───── ENTRIES

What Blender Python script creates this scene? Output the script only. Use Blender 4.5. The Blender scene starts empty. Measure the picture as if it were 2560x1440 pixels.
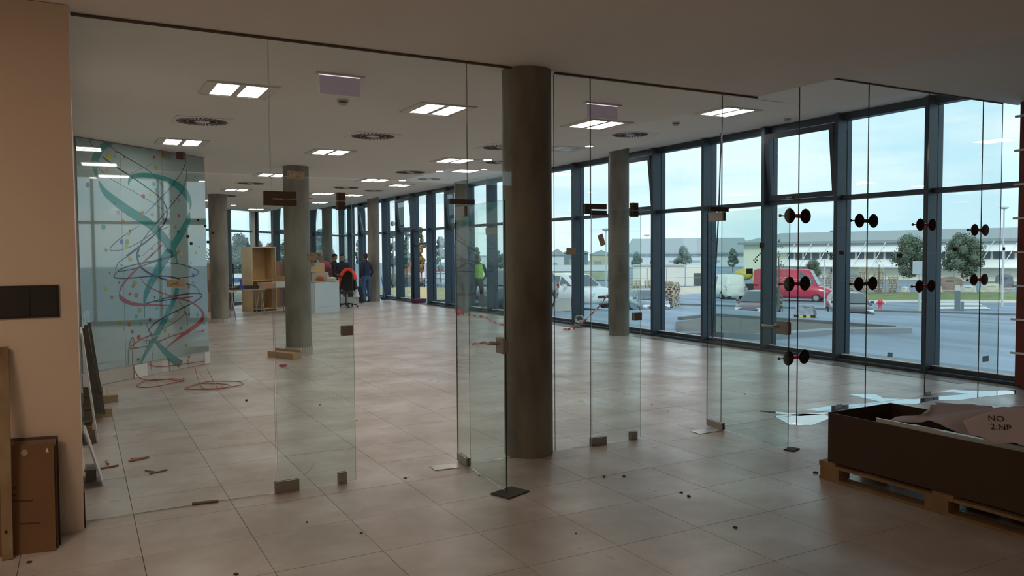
import bpy, bmesh, math, random
from mathutils import Vector, Matrix
random.seed(7)
C = bpy.context.scene.collection
S = bpy.context.scene
PI = math.pi
# ------------------------------------------------------------------ camera
H = 1.684
RC = ((0.87578291, 0.02768209, -0.48191078), (-0.48265335, 0.03558734, -0.87508816), (-0.00707434, 0.9989831, 0.04452764))
F = 1967.19
cd = bpy.data.cameras.new('camera'); cam = bpy.data.objects.new('camera', cd); C.objects.link(cam)
m = Matrix(RC).to_4x4(); m.translation = (0, 0, H); cam.matrix_world = m
cd.sensor_width = 36; cd.lens = F / 2560 * 36; cd.clip_start = 0.05; cd.clip_end = 800
S.camera = cam
# ------------------------------------------------------------------ colour management
S.view_settings.view_transform = 'Standard'; S.view_settings.look = 'None'
S.view_settings.gamma = 1; S.view_settings.use_curve_mapping = False
S.view_settings.exposure = 0.0
# ------------------------------------------------------------------ sky
SKY = 1.4
w = bpy.data.worlds.new('sky'); S.world = w; w.use_nodes = True
nt = w.node_tree; nt.nodes.clear()
N = nt.nodes.new; L = nt.links.new
out = N('ShaderNodeOutputWorld'); bg = N('ShaderNodeBackground'); bg.inputs[1].default_value = SKY
tc = N('ShaderNodeTexCoord'); sx = N('ShaderNodeSeparateXYZ'); L(tc.outputs['Generated'], sx.inputs[0])
ramp = N('ShaderNodeValToRGB'); L(sx.outputs[2], ramp.inputs[0])
e = ramp.color_ramp.elements; e[0].position = 0.0; e[0].color = (0.66, 0.85, 0.94, 1)
e[1].position = 0.6; e[1].color = (0.52, 0.72, 0.90, 1)
k_ = ramp.color_ramp.elements.new(0.16); k_.color = (0.60, 0.83, 0.95, 1)
mp = N('ShaderNodeMapping'); mp.inputs[3].default_value = (2.2, 2.2, 11.0); L(tc.outputs['Generated'], mp.inputs[0])
nz = N('ShaderNodeTexNoise'); nz.inputs['Scale'].default_value = 1.5; nz.inputs['Detail'].default_value = 5; nz.inputs['Roughness'].default_value = 0.55; L(mp.outputs[0], nz.inputs[0])
cr = N('ShaderNodeValToRGB'); cr.color_ramp.elements[0].position = 0.38; cr.color_ramp.elements[1].position = 0.60; L(nz.outputs[0], cr.inputs[0])
mx = N('ShaderNodeMixRGB'); L(cr.outputs[0], mx.inputs[0]); L(ramp.outputs[0], mx.inputs[1]); mx.inputs[2].default_value = (0.90, 0.97, 1.0, 1)
L(mx.outputs[0], bg.inputs[0]); L(bg.outputs[0], out.inputs[0])
# ------------------------------------------------------------------ sun (soft, behind cloud) and the warm lamps of the entrance room behind the camera
def lamp(name, kind, loc, rot, energy, col, size=0.5, sy=None):
    d = bpy.data.lights.new(name, kind); d.energy = energy; d.color = col
    if kind == 'AREA':
        d.size = size
        if sy: d.shape = 'RECTANGLE'; d.size_y = sy
    else: d.angle = size
    o = bpy.data.objects.new(name, d); C.objects.link(o); o.location = loc; o.rotation_euler = rot; return o
lamp('sun_light', 'SUN', (-40, -40, 60), (math.radians(52), 0, math.radians(-40)), 2.0, (1, .95, .86), math.radians(12))
lamp('entrance_lamp', 'AREA', (-1.7, 2.9, 3.1), (0, 0, 0), 34, (1, .73, .51), 0.9)
lamp('entrance_lamp', 'AREA', (-1.6, -2.2, 3.1), (0, 0, 0), 34, (1, .73, .51), 0.9)
LIGHT = 23.0      # radiance of the lit ceiling panels

# ------------------------------------------------------------------ rays of this camera, used only to look up real positions
def ray(px, py):
    c = ((px - 1280), -(py - 720), -F)
    return [sum(RC[i][j] * c[j] for j in range(3)) for i in range(3)]
def onz(px, py, z=0.0):
    v = ray(px, py); t = (z - H) / v[2]; return (v[0] * t, v[1] * t, z)
def ony(px, py, Y):
    v = ray(px, py); t = Y / v[1]; return (v[0] * t, Y, v[2] * t + H)
def onx(px, py, X):
    v = ray(px, py); t = X / v[0]; return (X, v[1] * t, v[2] * t + H)
GP = [(-300, -.1), (10, -.1), (11.8, -.12), (15, -.55), (20, -.68), (26, -.72), (26.6, -.80), (31, -1.85), (60, -2.2), (400, -2.4)]
def gz(x, y=0):
    x += 1.1 * min(max(y - 22, 0), 8) * min(max((x - 16) / 4, 0), 1)
    for (a, za), (b, zb) in zip(GP, GP[1:]):
        if x <= b: return za + (zb - za) * (x - a) / (b - a)
    return GP[-1][1]
def gh(px, py):
    v = ray(px, py); n = math.hypot(v[0], v[1]); v = [q / n for q in v]; t = 8.0
    while t < 400:
        if H + v[2] * t < gz(v[0] * t, v[1] * t): break
        t += 0.02 + t * 0.0005
    return (v[0] * t, v[1] * t, gz(v[0] * t, v[1] * t))
def atd(px, D):      # ground point in the direction of px at distance D
    v = ray(px, 640); n = math.hypot(v[0], v[1]); x, y = v[0] / n * D, v[1] / n * D
    return (x, y, gz(x, y))
def proj(p):
    d = (p[0], p[1], p[2] - H); q = [sum(RC[i][j] * d[i] for i in range(3)) for j in range(3)]
    if q[2] > -0.1: return (-9999, -9999)
    return (1280 + F * q[0] / -q[2], 720 - F * q[1] / -q[2])
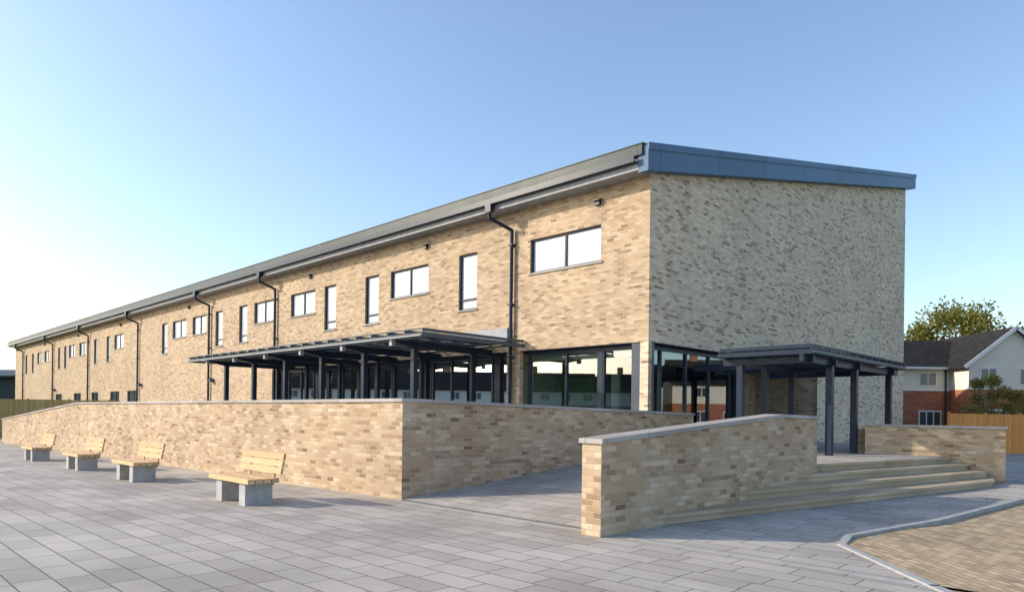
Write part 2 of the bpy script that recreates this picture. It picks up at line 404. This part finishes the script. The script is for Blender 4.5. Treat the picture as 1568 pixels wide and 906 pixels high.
m=MB('wall_vents',B)
for q in (1.65,9.1,17.0,30.4,42.5,53,64):
    m.box(-.10,-.002,q-.09,q+.09,7.20,7.32,black); m.hexa([(-.16,q-.12,7.30),(-.002,q-.12,7.34),(-.002,q+.12,7.34),(-.16,q+.12,7.30)],[(-.16,q-.12,7.32),(-.002,q-.12,7.37),(-.002,q+.12,7.37),(-.16,q+.12,7.32)],black)
m.done()
m=MB('wall_lights',B)
for q in (27.0,38.2,60): m.box(-.2,-.002,q-.1,q+.1,3.0,3.18,lsteel)
m.done()

# ---------------------------------------------------------------- terrace
m=MB('terrace_paving')
m.poly([(-7.7,.1,.6),(.25,.1,.6),(.25,34,.6),(-7.7,34,.6)],paving)
m.done()
s=[(1.49,9.12),(3.16,10.83),(4.68,12.37),(5.82,13.53)]
e=[(10.86,15.62),(10.95,16.24),(11.0,16.75),(10.9,17.05)]
def W(p,q): return s2w(p,q)[:2]
m=MB('entrance_steps',world=True)
zz=[.15,.30,.45,.60]
endw=W(-1.3,-4.5)
for i in range(3):
    poly=[s[i],e[i],(11.6,16.75-.02*i),(9.4-.05*i,18.05-.05*i)]+[ (6.2+.1*i,14.6+.1*i), endw]
    m.prism(poly,-.1 if i==0 else zz[i-1]-.01,zz[i]-.055,sandstone)
    dx,dy=.025,-.04
    poly2=[(s[i][0]+dx-.02,s[i][1]+dy),(e[i][0]+dx,e[i][1]+dy)]+poly[2:]
    m.prism(poly2,zz[i]-.054,zz[i],sandstone)
m.done()
m=MB('entrance_terrace')
tp=[w2s(*s[3]),w2s(*e[3]),w2s(9.4,18.0),(12,-3.6),(12,.2),(-.6,.2),(-.6,-4.5),(-1.3,-4.5)]
m.prism(tp,-.1,.545,sandstone); 
tpo=[w2s(s[3][0]+.025,s[3][1]-.04),w2s(e[3][0]+.025,e[3][1]-.04)]+tp[2:]
m.prism(tpo,.546,.6,sandstone,paving)
m.poly([(5,.2,.608),(11.2,.2,.608),(11.2,2.39,.608),(5,2.39,.608)],paving)
m.done()
m=MB('access_ramp')
m.poly([(-7.84,-4.44,.012),(-.6,-4.44,.601),(-.6,-.19,.601),(-7.84,-.19,.012)],paving)
m.done()

def copingseg(m,a,b,th,z0,z1,over=.0):
    m.seg(a,b,th+.07,(z0+.002,z1+.002),(z0+.062,z1+.062),coping,over=over)
m=MB('brick_garden_wall')
Wp,Wq=-7.83,-.19
th=.33
m.seg((Wp+th/2,Wq),(Wp+th/2,20.4),th,(-.4,-.6),(1.69,1.69),brickw)
m.seg((Wp+th/2,20.401),(Wp+th/2,34.7),th,(-.6,-.8),(1.69,.88),brickw)
copingseg(m,(Wp+th/2,Wq-.03),(Wp+th/2,20.4),th,1.69,1.69)
copingseg(m,(Wp+th/2,20.4),(Wp+th/2,34.73),th,1.69,.88)
m.seg((Wp+th+.001,Wq+th/2),(1.96,Wq+th/2),th,(-.4,-.4),(1.69,1.53),brickw)
copingseg(m,(Wp+th+.037,Wq+th/2),(1.98,Wq+th/2),th,1.69,1.53)
m.box(Wp+.66,Wp+.68,Wq-.004,Wq,-.1,1.688,coping)
m.done()
m=MB('brick_step_wall')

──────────

AIM:
In the records above, find each line with the word "only" and copy it.

ANSWER TO THIS EXERCISE:
What Blender Python script creates this scene? Output the script only. Use Blender 4.5. The Blender scene starts empty. Measure the picture as if it were 2560x1440 pixels.
# ------------------------------------------------------------------ rays of this camera, used only to look up real positions